The assault on Neville’s house, however, would not go unanswered. On November 14, in what would later be labeled as “the dreadful night”, the Hamilton-led militia spread through southwestern Pennsylvania, invading homes in the early morning and arresting boys and men they believed to have taken part in the Neville raid. The militia secured 150 suspects, but due to a lack of evidence or eyewitness testimony, just about 10 made it to trial. Only two men, John Mitchell and Philip Weigel, were convicted and sentenced to hanging, unfortunate enough to have eyewitness testimony place them at Neville’s house. Twice, Washington issued stays of execution, and his pardon came on November 2, 1795.
One month later, in his seventh State of the Union Address, Washington explained his decision to pardon Mitchell and Weigel. Hamilton and John Jay drafted the address, as they had others, before Washington made the final edit.
“The misled have abandoned their errors,” he stated. “For though I shall always think it a sacred duty to exercise with firmness and energy the constitutional powers with which I am vested, yet it appears to me no less consistent with the public good than it is with my personal feelings to mingle in the operations of Government every degree of moderation and tenderness which the national justice, dignity, and safety may permit.”
With these words, Washington justified his approach to civic unrest: to wait to exercise his “sacred duty” until he could understand the situation well enough to apply “every degree of moderation and tenderness” that it would allow.

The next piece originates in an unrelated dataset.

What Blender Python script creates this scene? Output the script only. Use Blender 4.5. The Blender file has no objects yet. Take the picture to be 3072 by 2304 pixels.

Hamilton’s letters don’t reveal his personal response to the pardon, but seven years before, in Federalist No. 74, he had advocated for the president’s right to extend pardons, even in the case of treason. The position disagreed with founders such as George Mason, who thought the power of a pardon belonged to Congress, not a solitary man with his own political agenda.
“It is not to be doubted,” wrote Hamilton, “that a single man of prudence and good sense is better fitted, in delicate conjunctures, to balance the motives which may plead for and against the remission of the punishment, than any numerous body whatever.”
History has conceded the public end to the Whiskey Rebellion as an immediate victory for Hamilton and his Federalist vision. Although the militia did not have to fight, it had acted on a president’s defense of the Constitution, enforcing the needs of the federal government over localized protests and regional needs. In 1802, President Jefferson, an anti-Federalist, repealed all direct taxation, including the Excise Whiskey Tax. Unlike Hamilton, Jefferson saw tariffs as enemies to the constituents of a free democracy, limiting the worker’s ability to benefit fully from his labor.
While the pardons showed the power of the presidency, Jefferson’s repeal proved the power of American democracy. Even though the farmers lost the rebellion, they succeeded in checking the federal government’s early reach into civic liberties. That legacy of the grappling between government authority and individual freedom would become as much, if not more, a part of the American story as the pardon itself.